Bunun üzerine, başlatılan idari soruşturma, Gazi Üniversitesi Tıp Fakültesi Dekanlığı, Fakülte Yönetim Kurulu’nun 10.11.2004 Tarih 2004/902 sayılı kararı ile sonuçlanmış; alınan bu karar gereğince davacı, 18.11.2004 tarihi itibariyle, Medikal Onkoloji Bölüm Başkanlığı görevinden alınmıştır. Davacının, idari yargıya başvurusu üzerine, görevden alınma işleminin iptaline, karar verilmiş ve bu karar kesinleşmiştir.
Davacı, tüm bu maddi olguları da ortaya koyarak, açtığı eldeki davada; davalıların haksız şikayetleri nedeniyle zarara uğradığını ileri sürmektedir.
Hemen belirtilmelidir ki, hak arama özgürlüğü kapsamında bulunan şikayet hakkı da, kişilik hakları da anayasal güvence altındadır. Bu iki hakkın karşı karşıya geldiği durumlarda; hukuk düzeninin bu iki değeri aynı zamanda koruma altına alması düşünülemeyeceğinden, daha az üstün olan yararın, daha çok üstün tutulması gereken yarar karşısında, belirli koşullar çerçevesinde, korumasız kalması söz konusu olabilecektir.
Zira, hak arama özgürlüğü, diğer özgürlüklerde de olduğu gibi sınırsız olmayıp, kişi salt başkasını zararlandırmak için bu hakkı kullanamaz. Bu hakkın hukuken korunabilmesi ve yerinde kullanıldığının kabul edilebilmesi için, hak arama özgürlüğünün sınırlarının aşılmaması, başkalarının kişilik değerlerine saldırı oluşturmaması gerekir.

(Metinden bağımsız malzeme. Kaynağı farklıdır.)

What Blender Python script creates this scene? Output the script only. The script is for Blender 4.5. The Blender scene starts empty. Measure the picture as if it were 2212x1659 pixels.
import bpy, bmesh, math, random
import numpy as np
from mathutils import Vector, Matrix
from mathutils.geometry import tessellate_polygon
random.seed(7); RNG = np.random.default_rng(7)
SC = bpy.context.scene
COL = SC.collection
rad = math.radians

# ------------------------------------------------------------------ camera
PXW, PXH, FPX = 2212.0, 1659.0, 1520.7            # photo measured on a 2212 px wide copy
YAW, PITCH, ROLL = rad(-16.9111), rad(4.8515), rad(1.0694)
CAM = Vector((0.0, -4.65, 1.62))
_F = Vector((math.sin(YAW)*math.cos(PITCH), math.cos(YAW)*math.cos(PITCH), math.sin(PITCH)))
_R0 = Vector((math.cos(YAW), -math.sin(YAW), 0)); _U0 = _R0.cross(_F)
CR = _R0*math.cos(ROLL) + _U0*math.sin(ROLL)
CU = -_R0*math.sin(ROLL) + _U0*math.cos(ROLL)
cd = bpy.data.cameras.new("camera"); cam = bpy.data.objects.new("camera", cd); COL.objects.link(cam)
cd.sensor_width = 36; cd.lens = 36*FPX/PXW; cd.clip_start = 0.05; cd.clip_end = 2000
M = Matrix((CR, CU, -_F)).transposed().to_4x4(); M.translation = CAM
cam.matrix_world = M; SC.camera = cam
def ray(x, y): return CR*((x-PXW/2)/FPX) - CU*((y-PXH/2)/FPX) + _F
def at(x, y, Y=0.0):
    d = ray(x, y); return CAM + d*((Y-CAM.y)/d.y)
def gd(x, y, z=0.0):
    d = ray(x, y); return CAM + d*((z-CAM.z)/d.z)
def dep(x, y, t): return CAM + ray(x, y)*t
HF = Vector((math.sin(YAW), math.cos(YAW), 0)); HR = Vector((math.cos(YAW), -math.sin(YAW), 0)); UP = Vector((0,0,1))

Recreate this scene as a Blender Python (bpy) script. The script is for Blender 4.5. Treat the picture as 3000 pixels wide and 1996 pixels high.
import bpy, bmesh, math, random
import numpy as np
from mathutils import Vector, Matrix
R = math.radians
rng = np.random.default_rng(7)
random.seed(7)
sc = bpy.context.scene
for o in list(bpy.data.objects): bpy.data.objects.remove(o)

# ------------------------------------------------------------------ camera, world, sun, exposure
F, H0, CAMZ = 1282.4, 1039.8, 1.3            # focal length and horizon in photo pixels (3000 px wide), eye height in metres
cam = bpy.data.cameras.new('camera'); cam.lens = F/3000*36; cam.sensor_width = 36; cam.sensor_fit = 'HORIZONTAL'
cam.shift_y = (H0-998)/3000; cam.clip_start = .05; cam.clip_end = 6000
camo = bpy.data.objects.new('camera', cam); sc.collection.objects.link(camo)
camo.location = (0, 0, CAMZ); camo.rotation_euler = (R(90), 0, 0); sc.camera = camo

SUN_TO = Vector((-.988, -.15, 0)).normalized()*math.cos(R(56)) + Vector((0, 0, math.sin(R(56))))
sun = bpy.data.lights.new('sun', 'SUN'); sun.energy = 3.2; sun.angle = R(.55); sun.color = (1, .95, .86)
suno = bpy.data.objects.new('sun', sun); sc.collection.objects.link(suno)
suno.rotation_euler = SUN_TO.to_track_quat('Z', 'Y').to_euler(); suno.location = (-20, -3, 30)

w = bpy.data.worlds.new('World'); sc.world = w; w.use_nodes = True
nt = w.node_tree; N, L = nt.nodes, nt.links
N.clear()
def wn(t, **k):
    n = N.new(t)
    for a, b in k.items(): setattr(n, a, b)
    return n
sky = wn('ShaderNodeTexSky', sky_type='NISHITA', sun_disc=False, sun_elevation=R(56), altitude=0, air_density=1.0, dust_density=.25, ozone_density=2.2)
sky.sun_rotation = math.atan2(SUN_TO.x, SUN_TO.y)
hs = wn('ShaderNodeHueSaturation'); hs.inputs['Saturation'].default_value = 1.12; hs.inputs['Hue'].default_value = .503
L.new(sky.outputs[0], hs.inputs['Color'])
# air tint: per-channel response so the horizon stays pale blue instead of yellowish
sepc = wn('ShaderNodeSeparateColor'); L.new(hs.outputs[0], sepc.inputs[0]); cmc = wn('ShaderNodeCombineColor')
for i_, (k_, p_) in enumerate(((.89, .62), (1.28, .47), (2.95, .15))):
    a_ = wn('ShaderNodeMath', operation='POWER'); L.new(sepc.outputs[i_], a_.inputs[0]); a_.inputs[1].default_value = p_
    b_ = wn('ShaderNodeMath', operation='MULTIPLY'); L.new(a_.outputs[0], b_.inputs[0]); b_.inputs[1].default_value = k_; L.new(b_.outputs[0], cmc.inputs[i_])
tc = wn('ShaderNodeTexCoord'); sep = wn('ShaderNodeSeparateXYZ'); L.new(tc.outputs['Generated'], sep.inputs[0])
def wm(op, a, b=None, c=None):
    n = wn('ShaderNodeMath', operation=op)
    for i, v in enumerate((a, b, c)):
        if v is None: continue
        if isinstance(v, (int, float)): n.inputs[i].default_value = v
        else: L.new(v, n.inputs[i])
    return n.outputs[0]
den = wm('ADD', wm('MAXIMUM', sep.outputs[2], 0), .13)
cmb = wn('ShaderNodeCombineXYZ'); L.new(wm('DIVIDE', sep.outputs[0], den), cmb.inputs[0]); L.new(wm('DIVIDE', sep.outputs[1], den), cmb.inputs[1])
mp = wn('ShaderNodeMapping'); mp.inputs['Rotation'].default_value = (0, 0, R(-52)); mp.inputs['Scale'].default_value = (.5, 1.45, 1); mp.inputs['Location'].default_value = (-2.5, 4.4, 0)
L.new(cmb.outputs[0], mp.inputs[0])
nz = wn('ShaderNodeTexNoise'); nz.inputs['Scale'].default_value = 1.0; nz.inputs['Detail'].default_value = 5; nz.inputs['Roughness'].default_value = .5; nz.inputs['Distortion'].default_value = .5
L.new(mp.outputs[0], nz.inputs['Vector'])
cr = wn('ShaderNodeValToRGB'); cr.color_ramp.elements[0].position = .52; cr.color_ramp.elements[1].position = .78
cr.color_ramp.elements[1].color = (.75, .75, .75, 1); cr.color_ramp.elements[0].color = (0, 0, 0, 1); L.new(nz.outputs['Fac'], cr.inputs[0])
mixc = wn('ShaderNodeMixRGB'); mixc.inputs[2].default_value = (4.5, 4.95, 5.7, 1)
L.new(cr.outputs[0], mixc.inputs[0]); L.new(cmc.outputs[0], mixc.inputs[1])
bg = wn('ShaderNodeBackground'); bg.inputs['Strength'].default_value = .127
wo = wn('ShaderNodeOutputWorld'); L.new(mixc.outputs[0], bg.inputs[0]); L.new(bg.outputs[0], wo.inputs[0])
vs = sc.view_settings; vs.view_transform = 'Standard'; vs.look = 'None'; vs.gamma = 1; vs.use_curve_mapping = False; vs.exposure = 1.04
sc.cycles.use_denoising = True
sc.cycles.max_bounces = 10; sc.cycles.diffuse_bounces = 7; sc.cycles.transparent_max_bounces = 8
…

Somut olayda, davalılar tarafından verilen şikayet dilekçelerinde yer alan yakınma ve isnatların gerçekle örtüşmediği, bölüm başkanı olan davacının, davalıların da içinde bulunduğu aynı bölümde iki kez üst üste başkan seçildiği, iddia olunduğu gibi bilimsel anlamda yetersiz olan bir kimsenin aynı kişilerce yeniden seçilmesinin hayatın olağan akışına da uygun düşmeyeceği, diğer okullarla rekabet edecek bir ortamın bulunmamasının yükümlülüğünün ise tek başına davacıya yüklenemeyeceği, nitekim bu şikayet üzerine gerçekleşen “davacının görevden alınmasına yönelik” idari işlemin de mahkemece iptal edilerek kesinleştiği, iddiaların soyut olmaktan öteye geçmediği, dosya kapsamı ile belirgindir.
Yıllarını bilime adamış, iki kez aynı bölümde Bölüm Başkanı olarak seçilmiş bir kimsenin, asılsız isnatlar nedeniyle görevden alınmasına kadar uzanan bir ortama sokulması, bu işlem daha sonra mahkemece iptal edilmiş olsa bile, onun kişilik haklarını zedeleyecek bir olgu olarak kabul edilmelidir.
Nitekim, dosyaya sunulan sağlık raporları da, davalıların asılsız isnatlar içeren şikayetleri ile başlayan süreçte davacının kapıldığı elem ve üzüntünün varlığını ve bunların onun ruh sağlığına etkisini ortaya koymakta; uğranılan manevi zararı açıkça göstermektedir.
Tüm bu olgular ve dosya içeriği gözönüne alındığında davalıların şikayetlerinin haksız olduğu, hak arama özgürlüğü içinde değerlendirilemeyeceği, bu özgürlüğün sınırlarının aşıldığı, bu haksız şikayet nedeniyle davacının kişilik haklarının zedelendiği ve hukuken korunmaya değer bulunan bu hakların üstün tutulması gerektiği; dolayısıyla da, şikayet hakkını kötüye kullanan davalıların davacının zararını tazmin yükümlülüğünde olduğu, sonucuna varılmıştır.
Açıklanan nedenlerle, yerel mahkemece, davacı lehine manevi tazminata hükmedilmiş olması usul ve yasaya uygun olup, direnme kararı yerindedir.
Ne var ki, tazminat miktarına ilişkin temyiz itirazları Özel Dairesince incelenmediğinden, dosyanın bu inceleme yapılmak üzere Özel Dairesine gönderilmesi gerekir.
S O N U Ç : Yukarıda açıklanan nedenlerle, tazminat miktarına yönelik temyiz itirazlarının incelenmesi için dosyanın 4.Hukuk Dairesine gönderilmesine, 17.06.2009 günü yapılan ikinci görüşmede, oyçokluğu ile, karar verildi.